The cynicism of US politicians backing such an intervention is obscene. Out of one side of their mouths they demand that Washington arm the “rebels,” i.e., a force dominated by Islamist militias, and call for military retaliation against the Assad regime for the nonexistent use of chemical weapons against them. Out of the other, they warn that Syria could, without an American invasion, become a “failed state” and leave Al Qaeda—the very force they want to arm—in control, with access to these same chemical weapons.

The incoherence of these mutually contradictory pretexts underscores the contempt of the ruling establishment for the American people and the fact that the drive to war against Syria has nothing to do with any of the professed concerns about the well-being of the Syrian people or the threat of terrorism.
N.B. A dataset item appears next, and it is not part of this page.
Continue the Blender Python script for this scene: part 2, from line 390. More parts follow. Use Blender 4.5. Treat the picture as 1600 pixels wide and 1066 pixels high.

One of the most vocal proponents of US intervention, Senator Lindsey Graham, the South Carolina Republican, nearly gave the game away in a Sunday television interview when he declared that if the US did not intervene militarily in Syria, “we’re going to start a war with Iran because Iran’s going to take our inaction in Syria as meaning we’re not serious about their nuclear weapons program.”

The reality is that the intervention in Syria is part of the preparation of a far more dangerous war against Iran. Underlying this war drive is the attempt by American capitalism to offset its deepening economic decline by using its residual military power to gain control of the vast energy resources of the Middle East and Central Asia.

The cutthroats braying for war against Syria out of supposed concern over the use of chemical weapons have already killed a million Iraqis and hundreds of thousands of Afghans to this end, and they are prepared to slaughter millions more people.